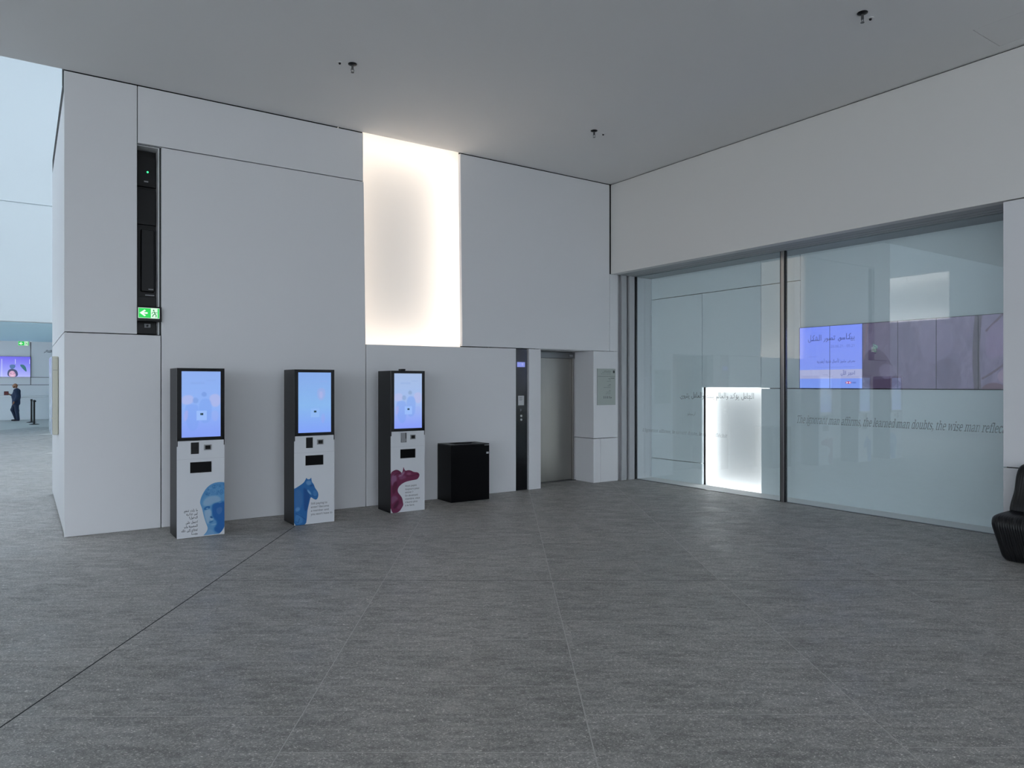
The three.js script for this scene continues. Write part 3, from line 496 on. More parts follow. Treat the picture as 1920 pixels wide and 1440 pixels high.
const screenTex = (k) => canvasTex(396, 708, (g, w, h) => {
  const bg = g.createLinearGradient(0, 0, 0, h); const cols = [['#8fb2f4', '#90b6fb', '#87a2fb'], ['#88aeee', '#8abaf2', '#83a6fd'], ['#a9c0e6', '#a4c0f4', '#8aa0ff']][k]; bg.addColorStop(0, cols[0]); bg.addColorStop(0.55, cols[1]); bg.addColorStop(1, cols[2]); g.fillStyle = bg; g.fillRect(0, 0, w, h);
  g.filter = 'blur(5px)'; g.globalAlpha = 0.55; g.fillStyle = '#7f9cd8';
  if (k === 1) { blob(g, [[230, 200], [270, 180], [320, 190], [330, 260], [300, 330], [250, 330], [225, 270]], '#a5aee6'); blob(g, [[250, 230], [285, 215], [300, 260], [285, 310], [255, 300]], '#b9b9ea'); blob(g, [[270, 520], [310, 470], [330, 560], [290, 620]], '#9aaaf0'); g.fillRect(260, 100, 90, 6); }
  else {
    for (const y of [118, 130]) g.fillRect(90, y, 140, 4); g.fillRect(250, 96, 90, 4);
    blob(g, [[0, 260], [120, 250], [120, 350], [0, 360]], '#c2bfea'); blob(g, [[270, 250], [396, 240], [396, 380], [300, 390]], '#c2bde8');
    blob(g, [[196, 240], [226, 214], [256, 240], [250, 272], [206, 272]], k ? '#7f9ac0' : '#6f94dc'); blob(g, [[108, 300], [140, 276], [172, 300], [164, 344], [118, 344]], k ? '#86a0c8' : '#789ade');
    blob(g, [[170, 300], [290, 290], [310, 400], [290, 560], [180, 560]], '#7ea6f2'); blob(g, [[20, 370], [100, 350], [180, 360], [170, 640], [60, 640]], '#7da4f4');
    blob(g, [[30, 420], [70, 410], [60, 520], [20, 540]], '#b4b0ea'); blob(g, [[300, 420], [380, 430], [370, 540], [310, 540]], '#9db2f4');
  }
  g.filter = 'none'; g.globalAlpha = 1; g.fillStyle = k === 1 ? '#92bcf8' : '#9cc0ff'; g.fillRect(150, 424, 104, 104); g.fillStyle = '#1b3444'; g.fillRect(188, 450, 30, 22); g.fillStyle = '#3f6b74'; g.fillRect(194, 455, 8, 12);
});
function kiosk(k, x, z, label) {
  const t = thing('ticket_kiosk', label, 'kiosk', [x, 0, z], 0, 'self-service ticket kiosks along the white wall');
  part('cabinet', box(-0.24, 0.24, 0.002, 1.82, -0.2, 0.186, 0.004), black, t);
  const s = new THREE.Shape([[-0.24, 1.82], [-0.24, 0.985], [-0.234, 0.985], [-0.234, 1.044], [0.234, 1.044], [0.234, 0.985], [0.24, 0.985], [0.24, 1.82]].map(([a, b]) => new THREE.Vector2(a, b)));
  s.holes.push(new THREE.Path([[-0.195, 1.078], [-0.195, 1.786], [0.2, 1.786], [0.2, 1.078]].map(([a, b]) => new THREE.Vector2(a, b))));
  part('bezel', new THREE.ExtrudeGeometry(s, { depth: 0.016, bevelEnabled: true, bevelSize: 0.001, bevelOffset: -0.001, bevelThickness: 0.001, bevelSegments: 1 }).translate(0, 0, 0.186), blackGloss, t);
  part('display', planeZ(-0.195, 0.2, 1.078, 1.786, 0.196), display(screenTex(k)), t, 'lit pale blue touch screen');
  const f = new THREE.Shape([[-0.24, 0.004], [0.24, 0.004], [0.24, 0.982], [0.232, 0.982], [0.232, 1.04], [-0.232, 1.04], [-0.232, 0.982], [-0.24, 0.982]].map(([a, b]) => new THREE.Vector2(a, b)));
  for (const [a, b, c, d] of [[-0.103, -0.021, 0.897, 1.022], [-0.11, 0.108, 0.693, 0.81]]) f.holes.push(new THREE.Path([[a, c], [a, d], [b, d], [b, c]].map(([p, q]) => new THREE.Vector2(p, q))));
  const fg = new THREE.ExtrudeGeometry(f, { depth: 0.013, bevelEnabled: false }).translate(0, 0, 0.187), U = fg.attributes.uv, P = fg.attributes.position;
  for (let i = 0; i < P.count; i++) U.setXY(i, (P.getX(i) + 0.24) / 0.48, P.getY(i) / PH);
  part('front_panel', fg, mat({ map: printTex(k), roughness: 0.5 }), t, 'white front panel with a printed picture and text');
  const rd = part('card_reader', merged([box(-0.102, -0.022, 0.898, 1.021, 0.1865, 0.189), box(-0.096, -0.028, 0.905, 0.945, 0.189, 0.2)]), k === 2 ? alu : black, t);
  part('slot', box(-0.03, -0.024, 0.9, 1.02, 0.189, 0.198), black, rd);
  const tm = part('payment_terminal', box(0.028, 0.104, 0.934, 0.995, 0.199, 0.212, 0.004), alu, t);
  part('window', box(0.04, 0.092, 0.944, 0.985, 0.211, 0.214), blackGloss, tm);
  part('ticket_tray', merged([box(-0.109, 0.107, 0.694, 0.809, 0.1865, 0.188), box(-0.1, 0.098, 0.694, 0.7, 0.188, 0.198)]), blackSatin, t);
  if (k === 2) part('camera', box(-0.09, -0.03, 1.8205, 1.845, 0.1, 0.19, 0.006), black, t);
  return t;
}
kiosk(0, 1.345 + 0.24, -8.262 - 0.2, 'ticket kiosk printed with a blue marble head and Arabic text').rotation.y = 0.012;
kiosk(1, 2.598 + 0.243, -8.275 - 0.2, 'ticket kiosk printed with a blue bronze horse and English text');
kiosk(2, 3.867 + 0.24, -8.379 - 0.2, 'ticket kiosk printed with a dark red horse and French text');
// ================================================================= BIN
{
  const t = thing('litter_bin', 'large square black metal bin standing against the white wall', 'bin', [5.205, 0, -8.838], -0.01);
  part('cabinet', merged([box(-0.312, 0.312, 0.003, 0.785, 0.185, 0.2, 0.003), box(-0.312, -0.3, 0.003, 0.785, -0.2, 0.19, 0.003), box(0.3, 0.312, 0.003, 0.785, -0.2, 0.19, 0.003), box(-0.312, 0.312, 0.003, 0.785, -0.2, -0.188, 0.003), box(-0.3, 0.3, 0.02, 0.04, -0.19, 0.19)]), blackSatin, t);
  part('rim', merged([box(-0.312, 0.312, 0.786, 0.802, 0.1, 0.2, 0.004), box(-0.312, 0.312, 0.786, 0.802, -0.2, -0.1, 0.004), box(-0.312, -0.19, 0.786, 0.802, -0.1, 0.1, 0.004), box(0.19, 0.312, 0.786, 0.802, -0.1, 0.1, 0.004)]), black, t, 'black top rim round an open slot');
  part('liner', box(-0.25, 0.25, 0.1, 0.7, -0.15, 0.15, 0.02), blackSatin, t);
  part('sticker', box(0.23, 0.31, 0.776, 0.783, 0.2, 0.2012), mat({ color: C(190, 192, 194), roughness: 0.5 }), t, 'pale strip label');
  part('sticker', box(0.262, 0.302, 0.655, 0.682, 0.2, 0.2012), mat({ color: C(200, 202, 204), roughness: 0.5 }), t, 'small white label');
}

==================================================

### [Task]
Scan the material above. Return every line containing the string "picture".

### [Full answer]
The three.js script for this scene continues. Write part 3, from line 496 on. More parts follow. Treat the picture as 1920 pixels wide and 1440 pixels high.
  part('front_panel', fg, mat({ map: printTex(k), roughness: 0.5 }), t, 'white front panel with a printed picture and text');